>> BEGIN Material supplied

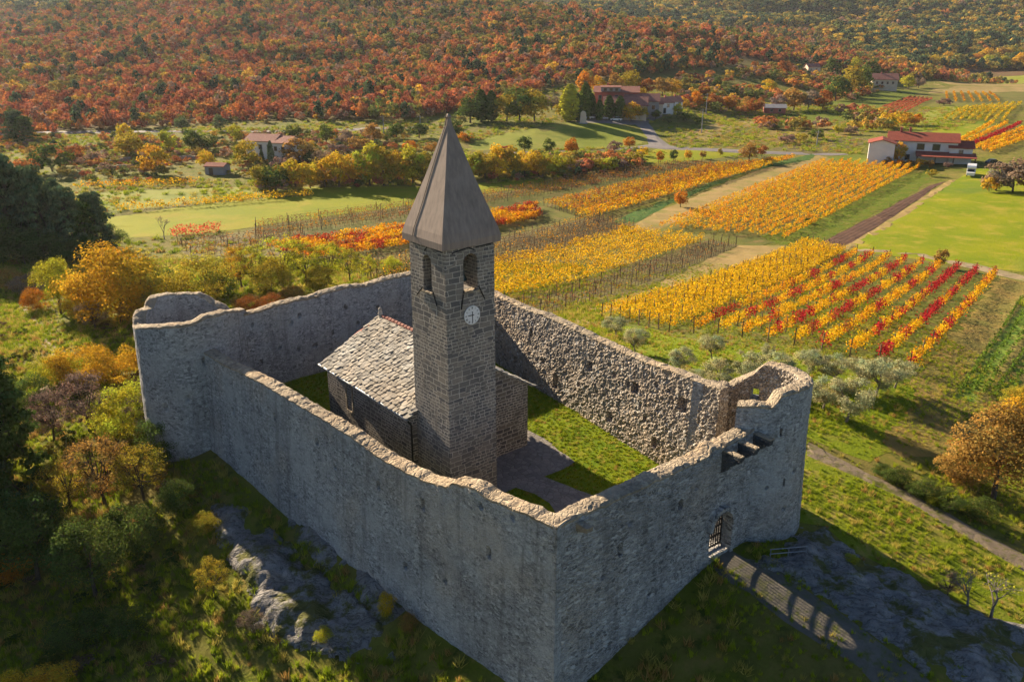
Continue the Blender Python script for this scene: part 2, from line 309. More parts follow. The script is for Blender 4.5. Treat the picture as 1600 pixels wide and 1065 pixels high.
# ------------------------------------------------------------------ terrain
WC = (2.06, 33.64); D2W = np.array((.787, .617)); N2W = np.array((.617, -.787))       # gate wall
DFL = np.array((-.707, .707)); NFL = np.array((-.707, -.707))                       # long wall in shade
CTRL = [
 ('w', 2.0, 32.6, -4.9), ('w', 4.5, 34.6, -4.0), ('w', 8, 37.2, -2.5), ('w', 11.6, 40.4, -.72), ('w', 14, 41.6, -.9), ('w', 17.6, 44, -1.4),
 ('w', 19, 48, -1.5), ('w', 17.5, 52, -1.4), ('w', 13.2, 38.5, -1.1), ('w', 15.5, 37, -1.5), ('w', 18, 34.5, -1.7),
 ('w', -22.5, 57, -3.2), ('w', -17.8, 52, -3.9), ('w', -12.8, 47, -4.5), ('w', -8, 42.2, -4.9), ('w', -3.6, 37.9, -5.0), ('w', -30, 62, -4.0), ('w', -26, 57, -3.9),
 ('w', -24.5, 54, -4.7), ('w', -20, 49.5, -5.4), ('w', -15, 44.5, -6.0), ('w', -10.5, 40, -6.3), ('w', -6, 35, -6.5), ('w', -1, 31, -6.3),
 ('w', 4.5, 31.5, -5.2), ('w', 9, 34, -3.6), ('w', 12, 30, -4.2), ('w', 16, 28, -4.), ('w', 22, 30, -2.8), ('w', 5, 26, -6.8), ('w', -6, 26, -7.6),
 ('w', 9.2, 54, -.9), ('w', 4, 64, -.9), ('w', -4, 78, -1.1), ('w', -14, 73, -1.2), ('w', -20, 68, -1.6), ('w', -30, 68, -2.6), ('w', 0, 55, -1.5), ('w', -12, 62, -1.5),
 ('z', 1400, 950, -2.3), ('z', 1600, 1000, -3.4), ('z', 1330, 800, -1.9), ('z', 1450, 850, -2.6), ('z', 1600, 870, -3.8), ('z', 1350, 740, -2.3), ('z', 1500, 780, -3.3),
 ('z', 1590, 740, -4.2), ('z', 1330, 650, -2.4), ('z', 1400, 690, -2.9), ('z', 1500, 660, -4.), ('z', 1590, 620, -5.), ('z', 1230, 560, -2.6), ('z', 1420, 590, -3.4),
 ('z', 1150, 560, -2.8), ('z', 1070, 540, -3.4), ('z', 1000, 520, -4.6), ('z', 940, 495, -6.), ('z', 1500, 540, -5.6), ('z', 1595, 470, -8.8), ('z', 1590, 540, -7),
 ('z', 1300, 480, -6.4), ('z', 1150, 460, -7.6), ('z', 1450, 480, -7.4), ('z', 1050, 470, -7.),
 ('z', 350, 1000, -6.6), ('z', 150, 1040, -7.4), ('z', 550, 1050, -6.8), ('z', 0, 900, -7.8), ('z', 250, 880, -6.2), ('z', 100, 780, -6.4), ('z', 0, 700, -6.8), ('z', 200, 720, -5.2),
 ('z', 60, 580, -6.2), ('z', 170, 580, -5.), ('z', 0, 500, -7.5), ('z', 100, 490, -7), ('z', 250, 480, -5.), ('z', 400, 450, -5.5), ('z', 520, 430, -6.), ('z', 40, 430, -9), ('z', 180, 420, -8.5),
 ('z', 870, 490, -6.5), ('z', 700, 470, -6), ('z', 1200, 392, -10.9), ('z', 1330, 398, -10.8), ('z', 1480, 425, -10.6), ('z', 1595, 440, -10.5), ('z', 1000, 440, -9.2),
 ('z', 560, 410, -9.5), ('z', 800, 430, -9.3), ('z', 900, 450, -9.), ('z', 300, 375, -11), ('z', 200, 345, -11), ('z', 600, 320, -11), ('z', 400, 340, -11), ('z', 800, 360, -11.2), ('z', 1000, 370, -11.3), ('z', 1100, 360, -11.2),
 ('z', 1280, 258, -9.8), ('z', 1430, 262, -9.4), ('z', 1600, 305, -9.5), ('z', 1600, 380, -10.6), ('z', 1000, 300, -10.6), ('z', 800, 290, -10.6), ('z', 1060, 245, -9.), ('z', 1170, 238, -8.8),
 ('z', 1600, 240, -8), ('z', 1500, 185, -6), ('z', 1600, 180, -5.8), ('Y', 1460, 112, 780), ('Y', 1600, 112, 800), ('Y', 1400, 135, 590), ('Y', 1250, 152, 470), ('Y', 1150, 192, 360), ('Y', 1100, 120, 480), ('Y', 1250, 110, 570), ('Y', 1340, 105, 640),
 ('Y', 960, 188, 330), ('Y', 850, 200, 305), ('z', 850, 240, -8.3), ('z', 740, 225, -7), ('z', 940, 225, -8), ('Y', 1030, 172, 350),
 ('z', 415, 247, -9.7), ('z', 250, 265, -9.9), ('z', 480, 295, -10.6), ('z', 250, 300, -10.7), ('Y', 100, 210, 320), ('Y', 0, 213, 320), ('Y', 550, 212, 305), ('Y', 700, 190, 330), ('Y', 330, 205, 320),
 ('Y', 100, 100, 520), ('Y', 300, 100, 520), ('Y', 500, 100, 520), ('Y', 700, 100, 500), ('Y', 900, 100, 480), ('Y', 1000, 80, 520), ('Y', 200, 0, 800), ('Y', 500, 0, 820),
 ('Y', 0, 36, 720), ('Y', 60, 20, 750), ('Y', 130, 0, 780), ('Y', 740, 0, 780), ('Y', 880, 15, 760), ('Y', 1040, 45, 690), ('Y', 1200, 88, 610), ('Y', -120, 75, 650), ('Y', -150, 150, 460), ('Y', -100, 215, 320),
 ('Y', 300, -30, 900), ('Y', 600, -32, 900), ('w', -450, 900, 25), ('w', 40, 960, 40), ('w', -200, 1100, 60), ('w', 180, 900, 22), ('w', 330, 800, 3), ('w', -700, 700, 10), ('w', -600, 400, -4), ('w', -400, 200, -9), ('w', -200, 100, -9.5), ('w', -120, 60, -9), ('w', -60, 30, -9),
 ('w', -30, 5, -10), ('w', 30, 5, -7), ('w', 80, 30, -6.5), ('w', 150, 80, -9.5), ('w', 300, 200, -9), ('w', 500, 400, -6), ('w', 800, 800, 5), ('w', 400, 1100, 30), ('w', 1200, 500, 10), ('w', 0, -60, -10), ('w', 200, 0, -9), ('w', -200, 0, -10), ('w', 700, 1100, 40), ('w', -900, 1100, 60),
]
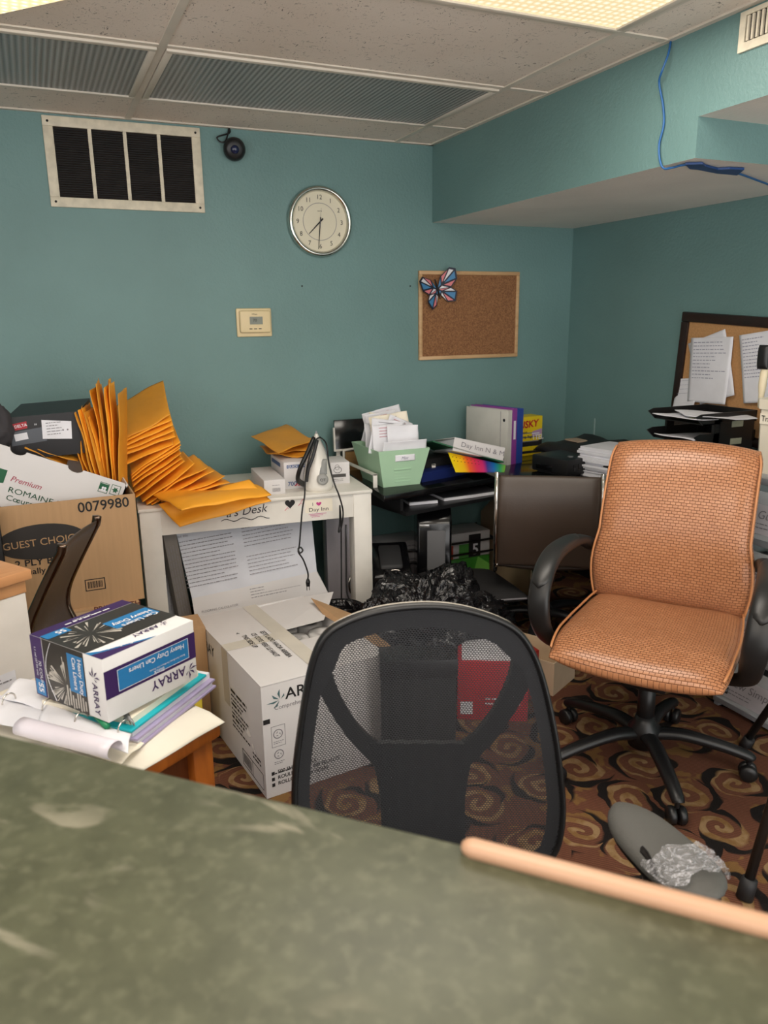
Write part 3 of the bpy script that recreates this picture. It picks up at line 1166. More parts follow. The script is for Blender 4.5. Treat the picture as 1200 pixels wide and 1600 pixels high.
text(m, fr, 'I', u0 + 0.03, v1 - 0.026, 0.014, k=3)
text(m, fr, 'Day Inn', u0 + 0.014, v1 - 0.050, 0.016, k=3, sx=1.2)
m.build('lettering', MATS['marker_black'], sg)
m = MB()
poly(m, fr, [(u0 + 0.058 + 0.0007 * 16 * math.sin(a_ * PI / 15) ** 3, v1 - 0.019 + 0.0006 * (13 * math.cos(a_ * PI / 15) - 5 * math.cos(2 * a_ * PI / 15) - 2 * math.cos(3 * a_ * PI / 15))) for a_ in range(30)], 3)
for k in range(3):
    quad(m, fr, u0 + 0.014 + k * 0.006, v1 - 0.062 - 0.006 * k, 0.075 - k * 0.02, 0.002, 3)
m.build('pink_marks', MAGENTA, sg)

# ---- printed white carton leaning under the table
yA = 3.03
F = [P(305, 968, y=yA - 0.06), P(512, 925, y=yA - 0.06), P(495, 893, y=yA - 0.03), P(300, 935, y=yA - 0.03)]
U = [P(300, 935, y=yA - 0.03), P(495, 893, y=yA - 0.03), P(486, 800, y=yA + 0.07), P(271, 815, y=yA + 0.07)]
Fb = [P(330, 1130, y=yA - 0.10), P(540, 1090, y=yA - 0.10)]
for p_ in Fb:
    p_.z = 0.0
t = thing('instruction_carton', 'white carton printed with fine instructions leaning under the white table', 'box', (Fb[0].x, Fb[0].y, 0))
MB().slabq([Fb[0], Fb[1], F[1], F[0]], (0.02, 0.12, 0)).build('lower_panel', CARD_W, t)
MB().slabq(F, (0.02, 0.10, 0)).build('middle_panel', CARD_W, t)
MB().slabq(U, (0.01, 0.06, 0)).build('printed_panel', M('cool_white_card', (206, 208, 216), 0.7), t)


def qframe(q_):
    ex = (q_[1] - q_[0]).normalized()
    up = q_[3] - q_[0]
    ey = (up - ex * up.dot(ex)).normalized()
    return Fr(q_[0], ex, ey, 0.001)


fq = qframe(U)
wU, hU = (U[1] - U[0]).length, (U[3] - U[0]).length
m = MB()
text(m, fq, 'About this', -0.03, hU - 0.07, 0.010, k=2)
text(m, fq, 'How to assemble', 0.24, hU - 0.045, 0.011, k=2)
lines(m, fq, -0.01, hU - 0.09, 0.22, 14, 0.0155, 0.0028, 2, 4)
lines(m, fq, 0.25, hU - 0.065, 0.22, 15, 0.0150, 0.0028, 2, 6)
m.build('printed_text', GREYINK, t)
fq = qframe(F)
m = MB()
lines(m, fq, 0.24, 0.075, 0.22, 4, 0.012, 0.003, 2, 9)
text(m, fq, 'FLOORING CALCULATOR', 0.03, 0.02, 0.009, k=2)
m.build('printed_text', GREYINK, t)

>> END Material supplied

**Problem requirements**
Search the lines for the word "follow" and report how many contain it, by number only.

**Exercise solution**
2